Thankful for an Honest Liberal

Every once in a while, it’s refreshing to find someone who radically disagrees with you but is honest about the facts. I’ve found such a friend in a most unusual man: Arthur Cushman McGiffert. Never heard of him? Well, let me introduce you. Dr. McGiffert was Professor of Church History and President of Union Theological Seminary in New York City from 1917-1926. He was an influential liberal theologian who trained a generation of pastors.

A couple of years ago, I was reading a book by McGiffert, entitled The God of the Early Christians, published in 1924. To put him in context: McGiffert is a modern-day version of popular biblical skeptic and author, Bart Ehrman, who is famous for his bestselling books. Ehrman (a Moody and Wheaton gradudate) is now an atheist, and he writes with unusual clarity about his skeptical views and criticisms of the Bible.

Why do I appreciate an honest liberal like McGiffert? Let me explain: theological liberals have argued for decades that Jesus came preaching only love and forgiveness. (Thankfully, Jesus did come preaching love and forgiveness). But most liberals quietly ignored the other teachings of Jesus—namely, His words about blood atonement, God’s wrath, and the reality of Hell. McGiffert, however was a different kind of liberal. While he personally did not believe in Hell or divine judgment, he was honest enough to admit that Jesus did! Listen to Dr. McGiffert:

“Jesus had a good deal to say about divine judgment, about gehenna and hell-fire. The burden of his preaching, like that of John the Baptist, was the kingdom of God; that is, the sovereignty or rule of God . . . It is perhaps worth noticing in this connection that God’s love is not once spoken of by Jesus in the Synoptic Gospels . . . the burden of his preaching was righteousness and judgment”(pp. 4-13).

McGiffert goes on to say that, while many believe that “Jesus went beyond his countrymen in preaching God’s love and forgiveness . . . nothing could be more erroneous” (p. 13).

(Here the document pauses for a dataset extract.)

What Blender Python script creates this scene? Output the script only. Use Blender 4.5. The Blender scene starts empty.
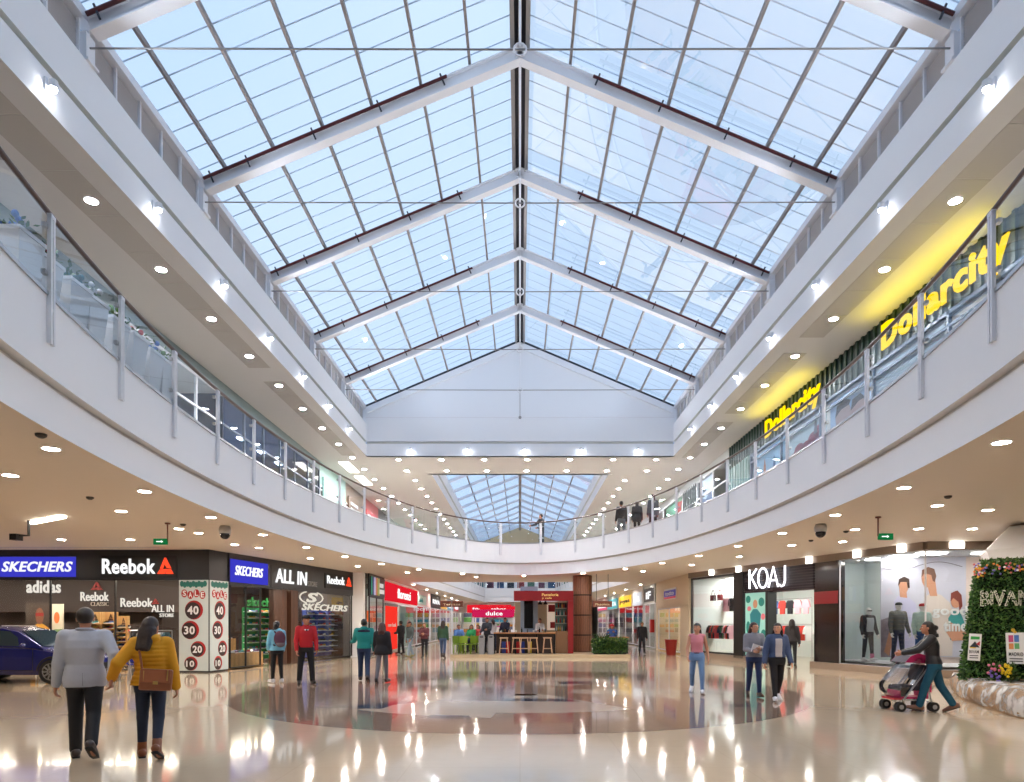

Why is all this so important? Because we live in a culture that wants to downplay and distort the doctrines of the Bible. And one of those unpleasant doctrines is the reality of God’s judgment and Hell. Even though Arthur McGiffert did not personally believe in either, he was honest enough to admit that Jesus did. This is a huge admission! May all of us have this kind of courage and openness to God’s Word when we come to those teachings and doctrines that we find uncomfortable. Let us be honest enough to admit what the Bible teaches whether we personally like it or not.